Activity in the allowance for doubtful accounts was as follows (in millions):
Year Ended December 31, 2013 2012 2011
Balance at beginning of year $53 $83 $48
Net charges to costs and expenses 30 556
Write-offs (14) (19) (12)
Other1(8) (16) (9)
Balance at end of year $61 $53 $83
1Other includes foreign currency translation and the impact of transferring the assets of our consolidated Philippine and Brazilian bottling operations
to assets held for sale. See Note 2.
A significant portion of our net operating revenues and corresponding accounts receivable is derived from sales of our products in
international markets. Refer to Note 19. We also generate a significant portion of our net operating revenues by selling
concentrates and syrups to bottlers in which we have a noncontrolling interest, including Coca-Cola FEMSA, S.A.B. de C.V.

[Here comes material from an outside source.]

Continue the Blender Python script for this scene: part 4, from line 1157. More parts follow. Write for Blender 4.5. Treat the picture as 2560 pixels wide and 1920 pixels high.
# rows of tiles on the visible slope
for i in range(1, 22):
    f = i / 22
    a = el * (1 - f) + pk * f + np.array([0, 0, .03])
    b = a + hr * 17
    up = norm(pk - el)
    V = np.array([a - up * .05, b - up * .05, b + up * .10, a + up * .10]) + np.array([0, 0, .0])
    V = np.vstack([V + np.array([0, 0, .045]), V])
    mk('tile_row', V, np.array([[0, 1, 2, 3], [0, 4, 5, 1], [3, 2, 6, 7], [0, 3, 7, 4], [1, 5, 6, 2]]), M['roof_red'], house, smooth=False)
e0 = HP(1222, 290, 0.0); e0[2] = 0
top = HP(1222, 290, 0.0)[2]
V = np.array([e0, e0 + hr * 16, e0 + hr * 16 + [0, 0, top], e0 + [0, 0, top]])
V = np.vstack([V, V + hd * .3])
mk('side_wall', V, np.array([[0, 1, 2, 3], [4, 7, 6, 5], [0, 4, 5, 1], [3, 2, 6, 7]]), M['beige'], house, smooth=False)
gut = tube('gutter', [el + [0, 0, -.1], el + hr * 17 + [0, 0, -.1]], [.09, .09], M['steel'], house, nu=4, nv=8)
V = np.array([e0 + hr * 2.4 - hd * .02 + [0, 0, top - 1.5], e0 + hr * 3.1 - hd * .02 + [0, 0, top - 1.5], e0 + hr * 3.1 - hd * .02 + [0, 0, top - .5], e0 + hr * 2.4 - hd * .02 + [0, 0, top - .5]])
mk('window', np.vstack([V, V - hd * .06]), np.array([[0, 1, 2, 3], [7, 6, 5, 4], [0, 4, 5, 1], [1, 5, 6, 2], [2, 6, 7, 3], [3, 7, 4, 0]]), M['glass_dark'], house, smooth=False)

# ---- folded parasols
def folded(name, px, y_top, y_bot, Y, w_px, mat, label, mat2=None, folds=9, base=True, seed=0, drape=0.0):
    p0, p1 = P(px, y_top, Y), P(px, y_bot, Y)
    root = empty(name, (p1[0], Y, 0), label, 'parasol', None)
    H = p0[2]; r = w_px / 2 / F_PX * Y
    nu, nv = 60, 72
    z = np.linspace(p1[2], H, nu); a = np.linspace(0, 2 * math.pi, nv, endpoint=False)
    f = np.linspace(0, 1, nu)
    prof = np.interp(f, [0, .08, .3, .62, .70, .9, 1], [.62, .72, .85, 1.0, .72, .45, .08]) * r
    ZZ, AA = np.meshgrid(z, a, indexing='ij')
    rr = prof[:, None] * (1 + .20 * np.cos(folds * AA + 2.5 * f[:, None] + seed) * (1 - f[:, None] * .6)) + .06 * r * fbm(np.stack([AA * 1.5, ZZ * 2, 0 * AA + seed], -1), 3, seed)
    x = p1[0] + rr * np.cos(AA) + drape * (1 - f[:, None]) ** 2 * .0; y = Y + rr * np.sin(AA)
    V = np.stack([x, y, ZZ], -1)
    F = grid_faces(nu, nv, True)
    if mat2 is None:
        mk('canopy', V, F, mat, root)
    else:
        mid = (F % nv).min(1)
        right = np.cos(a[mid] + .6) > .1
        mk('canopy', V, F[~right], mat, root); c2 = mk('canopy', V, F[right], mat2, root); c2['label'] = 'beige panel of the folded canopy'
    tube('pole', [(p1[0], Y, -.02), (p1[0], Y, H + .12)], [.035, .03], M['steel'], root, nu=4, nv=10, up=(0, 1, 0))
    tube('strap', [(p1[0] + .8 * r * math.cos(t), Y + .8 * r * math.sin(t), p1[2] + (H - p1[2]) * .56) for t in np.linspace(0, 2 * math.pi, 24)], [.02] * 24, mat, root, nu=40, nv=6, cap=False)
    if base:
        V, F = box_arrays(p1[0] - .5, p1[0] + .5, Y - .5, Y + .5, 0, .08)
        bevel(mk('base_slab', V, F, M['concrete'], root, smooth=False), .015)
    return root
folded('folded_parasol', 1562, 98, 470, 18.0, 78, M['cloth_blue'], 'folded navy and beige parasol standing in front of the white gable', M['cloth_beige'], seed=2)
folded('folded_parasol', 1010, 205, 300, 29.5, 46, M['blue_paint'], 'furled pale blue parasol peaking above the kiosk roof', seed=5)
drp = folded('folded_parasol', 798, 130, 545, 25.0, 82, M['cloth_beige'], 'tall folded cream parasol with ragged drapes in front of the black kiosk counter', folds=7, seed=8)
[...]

(‘‘Coca-Cola FEMSA’’), Coca-Cola HBC AG (‘‘Coca-Cola Hellenic’’), and Coca-Cola Amatil Limited (‘‘Coca-Cola Amatil’’). Refer
to Note 6.
Inventories
Inventories consist primarily of raw materials and packaging (which includes ingredients and supplies) and finished goods (which
include concentrates and syrups in our concentrate operations and finished beverages in our finished product operations).
Inventories are valued at the lower of cost or market. We determine cost on the basis of the average cost or first-in, first-out
methods. Refer to Note 4.
Derivative Instruments
Our Company, when deemed appropriate, uses derivatives as a risk management tool to mitigate the potential impact of certain
market risks. The primary market risks managed by the Company through the use of derivative instruments are foreign currency
exchange rate risk, commodity price risk and interest rate risk. All derivatives are carried at fair value in our consolidated balance
sheets in the line items prepaid expenses and other assets; other assets; or accounts payable and accrued expenses; and other
liabilities, as applicable. The cash flow impact of the Company’s derivative instruments is primarily included in our consolidated
statements of cash flows in net cash provided by operating activities. Refer to Note 5.